Millenium Seed Bank Partnership Seed collector Fergy Nkadimeng (left) shows Morongwa Papola an intern how to collect seeds.

The South African National Biodiversity Institute (SANBI) forms part of the MSBP and have collecting teams based at botanical gardens across the country. Fergy hails from the Pretoria National Botanical Gardens. She will tell you that collecting seeds is not just picking whatever is available – the teams are trained how to distinguish unviable material from high quality seeds, which seeds to collect that can tolerate to be dried and frozen, to collect field data with herbarium specimens of the source plants and how to treat the seeds afterwards. Once she has completed her part, the seeds will be sent to Kirstenbosch Botanical Gardens in Cape Town for processing before being sent to the MSB together with the field data and herbarium specimens.

Seed banks are not a new invention. Humanity has been storing seeds for agricultural purposes for a very long time and the modern seed banks aim to have viable material available for hundreds of years.
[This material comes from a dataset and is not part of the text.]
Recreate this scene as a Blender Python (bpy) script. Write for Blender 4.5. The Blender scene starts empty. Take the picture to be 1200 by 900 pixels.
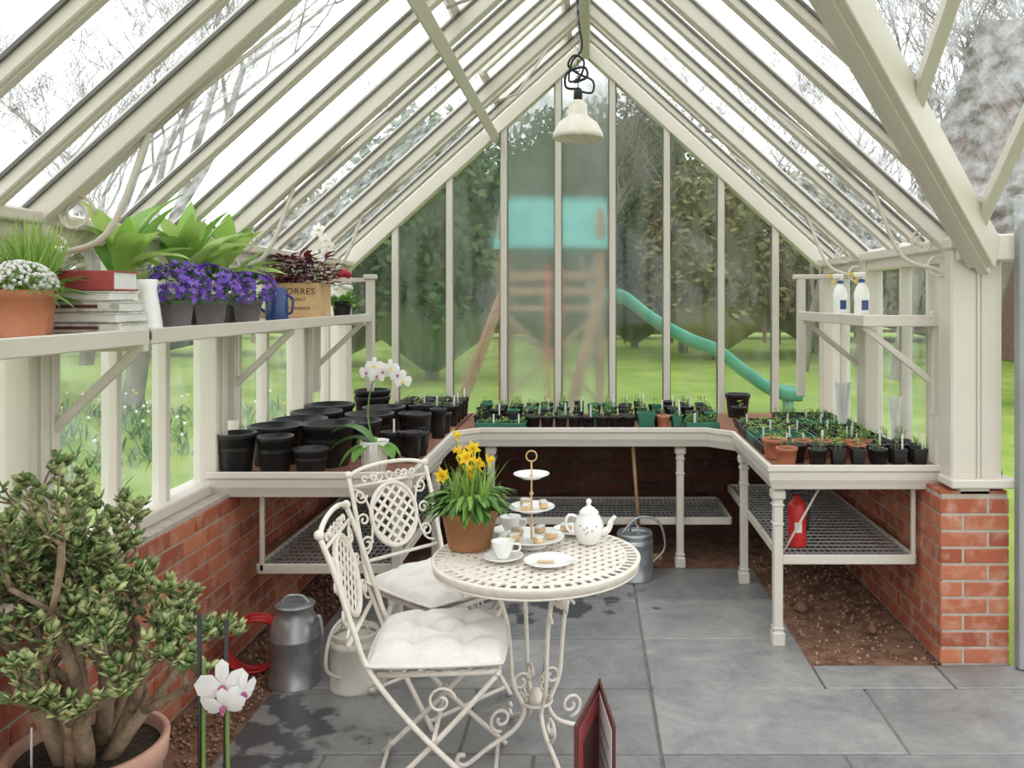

But you may rightfully ask how long can seeds be stored for? A seed is an embryonic plant encased in a protective layer, which means it is alive. The oldest mature seed that was successfully propagated into a plant was a 2000-year-old Judean date palm. It was recovered from an archaeological dig at Masada in Israel and the tree, which is still alive, has been nicknamed Methusaleh. But that is not the oldest seed material that has been used to grow a plant. That record goes to the species Silene stenophylla (narrow-leafed campion) from Siberia. The seed that was used by Russian scientists to propagate it was immature and Radiocarbon dating confirmed the age to be a whopping 31 800 years (give or take 300 years). The seed material was part of a prehistoric squirrel stash that was discovered in permafrost and apparently the ancient version closely resembles its modern counterpart.